▶ Objective
Reproduce the listing verbatim.
━━━━━ Information provided
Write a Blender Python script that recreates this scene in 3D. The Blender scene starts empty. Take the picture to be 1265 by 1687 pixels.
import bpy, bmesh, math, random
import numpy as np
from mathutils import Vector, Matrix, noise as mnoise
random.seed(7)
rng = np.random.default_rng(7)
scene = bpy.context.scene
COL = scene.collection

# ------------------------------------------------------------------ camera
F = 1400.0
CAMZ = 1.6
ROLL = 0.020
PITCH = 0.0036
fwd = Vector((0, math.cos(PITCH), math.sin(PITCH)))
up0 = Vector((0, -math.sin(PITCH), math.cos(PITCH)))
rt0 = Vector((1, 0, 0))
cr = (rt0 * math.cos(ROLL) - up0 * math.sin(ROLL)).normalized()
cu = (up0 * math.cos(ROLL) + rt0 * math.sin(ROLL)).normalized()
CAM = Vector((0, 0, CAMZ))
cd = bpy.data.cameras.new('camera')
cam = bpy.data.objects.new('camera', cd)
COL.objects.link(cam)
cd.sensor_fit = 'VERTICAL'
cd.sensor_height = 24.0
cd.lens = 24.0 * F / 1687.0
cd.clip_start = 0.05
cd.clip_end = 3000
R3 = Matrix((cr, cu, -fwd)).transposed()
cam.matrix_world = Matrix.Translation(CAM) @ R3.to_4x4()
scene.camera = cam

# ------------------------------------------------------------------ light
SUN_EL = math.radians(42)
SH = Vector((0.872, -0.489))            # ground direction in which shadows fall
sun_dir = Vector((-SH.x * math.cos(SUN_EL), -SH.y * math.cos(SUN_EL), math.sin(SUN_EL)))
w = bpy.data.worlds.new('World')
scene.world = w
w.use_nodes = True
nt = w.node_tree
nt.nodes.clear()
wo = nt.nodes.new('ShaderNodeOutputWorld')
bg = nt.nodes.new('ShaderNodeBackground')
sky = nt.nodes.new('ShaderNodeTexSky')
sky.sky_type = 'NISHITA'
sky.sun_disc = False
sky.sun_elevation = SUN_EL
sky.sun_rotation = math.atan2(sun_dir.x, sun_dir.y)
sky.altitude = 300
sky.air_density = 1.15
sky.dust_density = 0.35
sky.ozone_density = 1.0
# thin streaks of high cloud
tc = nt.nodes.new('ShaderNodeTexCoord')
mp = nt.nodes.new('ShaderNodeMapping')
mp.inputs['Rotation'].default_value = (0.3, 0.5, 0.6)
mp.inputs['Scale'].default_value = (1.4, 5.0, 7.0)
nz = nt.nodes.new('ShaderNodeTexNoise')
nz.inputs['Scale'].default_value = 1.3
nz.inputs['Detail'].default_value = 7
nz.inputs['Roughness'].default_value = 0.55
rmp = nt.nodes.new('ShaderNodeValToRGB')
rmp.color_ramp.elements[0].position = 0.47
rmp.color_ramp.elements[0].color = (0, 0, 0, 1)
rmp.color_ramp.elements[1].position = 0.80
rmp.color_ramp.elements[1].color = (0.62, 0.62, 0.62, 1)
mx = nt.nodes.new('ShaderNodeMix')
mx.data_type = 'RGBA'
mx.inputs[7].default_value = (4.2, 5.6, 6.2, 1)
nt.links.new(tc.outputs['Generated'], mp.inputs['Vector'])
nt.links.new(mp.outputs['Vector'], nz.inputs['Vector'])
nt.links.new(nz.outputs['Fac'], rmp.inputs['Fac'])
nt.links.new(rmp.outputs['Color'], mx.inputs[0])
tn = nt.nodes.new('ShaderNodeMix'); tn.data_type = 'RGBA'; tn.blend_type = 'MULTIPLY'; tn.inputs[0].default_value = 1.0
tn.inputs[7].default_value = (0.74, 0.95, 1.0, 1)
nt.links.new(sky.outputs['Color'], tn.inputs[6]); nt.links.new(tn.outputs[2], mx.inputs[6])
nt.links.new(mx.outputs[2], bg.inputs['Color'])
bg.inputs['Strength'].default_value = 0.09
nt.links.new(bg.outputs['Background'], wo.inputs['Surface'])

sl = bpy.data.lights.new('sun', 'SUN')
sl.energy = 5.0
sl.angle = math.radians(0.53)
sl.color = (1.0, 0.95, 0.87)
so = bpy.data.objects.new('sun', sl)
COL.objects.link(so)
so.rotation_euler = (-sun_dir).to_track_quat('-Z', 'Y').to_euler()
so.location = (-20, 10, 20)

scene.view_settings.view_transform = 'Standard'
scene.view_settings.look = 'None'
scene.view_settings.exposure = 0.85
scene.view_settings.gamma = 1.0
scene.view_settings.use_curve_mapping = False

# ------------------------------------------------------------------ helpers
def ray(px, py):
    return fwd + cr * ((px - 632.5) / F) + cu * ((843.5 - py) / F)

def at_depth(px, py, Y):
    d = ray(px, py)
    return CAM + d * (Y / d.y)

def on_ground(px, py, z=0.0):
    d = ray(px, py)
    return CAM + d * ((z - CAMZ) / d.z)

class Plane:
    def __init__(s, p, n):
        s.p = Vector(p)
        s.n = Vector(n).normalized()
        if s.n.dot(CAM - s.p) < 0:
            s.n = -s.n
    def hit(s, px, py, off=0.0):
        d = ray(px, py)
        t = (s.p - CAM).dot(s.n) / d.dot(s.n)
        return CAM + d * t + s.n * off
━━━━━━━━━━
▶ Task response
Write a Blender Python script that recreates this scene in 3D. The Blender scene starts empty. Take the picture to be 1265 by 1687 pixels.
import bpy, bmesh, math, random
import numpy as np
from mathutils import Vector, Matrix, noise as mnoise
random.seed(7)
rng = np.random.default_rng(7)
scene = bpy.context.scene
COL = scene.collection

# ------------------------------------------------------------------ camera
F = 1400.0
CAMZ = 1.6
ROLL = 0.020
PITCH = 0.0036
fwd = Vector((0, math.cos(PITCH), math.sin(PITCH)))
up0 = Vector((0, -math.sin(PITCH), math.cos(PITCH)))
rt0 = Vector((1, 0, 0))
cr = (rt0 * math.cos(ROLL) - up0 * math.sin(ROLL)).normalized()
cu = (up0 * math.cos(ROLL) + rt0 * math.sin(ROLL)).normalized()
CAM = Vector((0, 0, CAMZ))
cd = bpy.data.cameras.new('camera')
cam = bpy.data.objects.new('camera', cd)
COL.objects.link(cam)
cd.sensor_fit = 'VERTICAL'
cd.sensor_height = 24.0
cd.lens = 24.0 * F / 1687.0
cd.clip_start = 0.05
cd.clip_end = 3000
R3 = Matrix((cr, cu, -fwd)).transposed()
cam.matrix_world = Matrix.Translation(CAM) @ R3.to_4x4()
scene.camera = cam

# ------------------------------------------------------------------ light
SUN_EL = math.radians(42)
SH = Vector((0.872, -0.489))            # ground direction in which shadows fall
sun_dir = Vector((-SH.x * math.cos(SUN_EL), -SH.y * math.cos(SUN_EL), math.sin(SUN_EL)))
w = bpy.data.worlds.new('World')
scene.world = w
w.use_nodes = True
nt = w.node_tree
nt.nodes.clear()
wo = nt.nodes.new('ShaderNodeOutputWorld')
bg = nt.nodes.new('ShaderNodeBackground')
sky = nt.nodes.new('ShaderNodeTexSky')
sky.sky_type = 'NISHITA'
sky.sun_disc = False
sky.sun_elevation = SUN_EL
sky.sun_rotation = math.atan2(sun_dir.x, sun_dir.y)
sky.altitude = 300
sky.air_density = 1.15
sky.dust_density = 0.35
sky.ozone_density = 1.0
# thin streaks of high cloud
tc = nt.nodes.new('ShaderNodeTexCoord')
mp = nt.nodes.new('ShaderNodeMapping')
mp.inputs['Rotation'].default_value = (0.3, 0.5, 0.6)
mp.inputs['Scale'].default_value = (1.4, 5.0, 7.0)
nz = nt.nodes.new('ShaderNodeTexNoise')
nz.inputs['Scale'].default_value = 1.3
nz.inputs['Detail'].default_value = 7
nz.inputs['Roughness'].default_value = 0.55
rmp = nt.nodes.new('ShaderNodeValToRGB')
rmp.color_ramp.elements[0].position = 0.47
rmp.color_ramp.elements[0].color = (0, 0, 0, 1)
rmp.color_ramp.elements[1].position = 0.80
rmp.color_ramp.elements[1].color = (0.62, 0.62, 0.62, 1)
mx = nt.nodes.new('ShaderNodeMix')
mx.data_type = 'RGBA'
mx.inputs[7].default_value = (4.2, 5.6, 6.2, 1)
nt.links.new(tc.outputs['Generated'], mp.inputs['Vector'])
nt.links.new(mp.outputs['Vector'], nz.inputs['Vector'])
nt.links.new(nz.outputs['Fac'], rmp.inputs['Fac'])
nt.links.new(rmp.outputs['Color'], mx.inputs[0])
tn = nt.nodes.new('ShaderNodeMix'); tn.data_type = 'RGBA'; tn.blend_type = 'MULTIPLY'; tn.inputs[0].default_value = 1.0
tn.inputs[7].default_value = (0.74, 0.95, 1.0, 1)
nt.links.new(sky.outputs['Color'], tn.inputs[6]); nt.links.new(tn.outputs[2], mx.inputs[6])
nt.links.new(mx.outputs[2], bg.inputs['Color'])
bg.inputs['Strength'].default_value = 0.09
nt.links.new(bg.outputs['Background'], wo.inputs['Surface'])

sl = bpy.data.lights.new('sun', 'SUN')
sl.energy = 5.0
sl.angle = math.radians(0.53)
sl.color = (1.0, 0.95, 0.87)
so = bpy.data.objects.new('sun', sl)
COL.objects.link(so)
so.rotation_euler = (-sun_dir).to_track_quat('-Z', 'Y').to_euler()
so.location = (-20, 10, 20)

scene.view_settings.view_transform = 'Standard'
scene.view_settings.look = 'None'
scene.view_settings.exposure = 0.85
scene.view_settings.gamma = 1.0
scene.view_settings.use_curve_mapping = False

# ------------------------------------------------------------------ helpers
def ray(px, py):
    return fwd + cr * ((px - 632.5) / F) + cu * ((843.5 - py) / F)

def at_depth(px, py, Y):
    d = ray(px, py)
    return CAM + d * (Y / d.y)

def on_ground(px, py, z=0.0):
    d = ray(px, py)
    return CAM + d * ((z - CAMZ) / d.z)

class Plane:
    def __init__(s, p, n):
        s.p = Vector(p)
        s.n = Vector(n).normalized()
        if s.n.dot(CAM - s.p) < 0:
            s.n = -s.n
    def hit(s, px, py, off=0.0):
        d = ray(px, py)
        t = (s.p - CAM).dot(s.n) / d.dot(s.n)
        return CAM + d * t + s.n * off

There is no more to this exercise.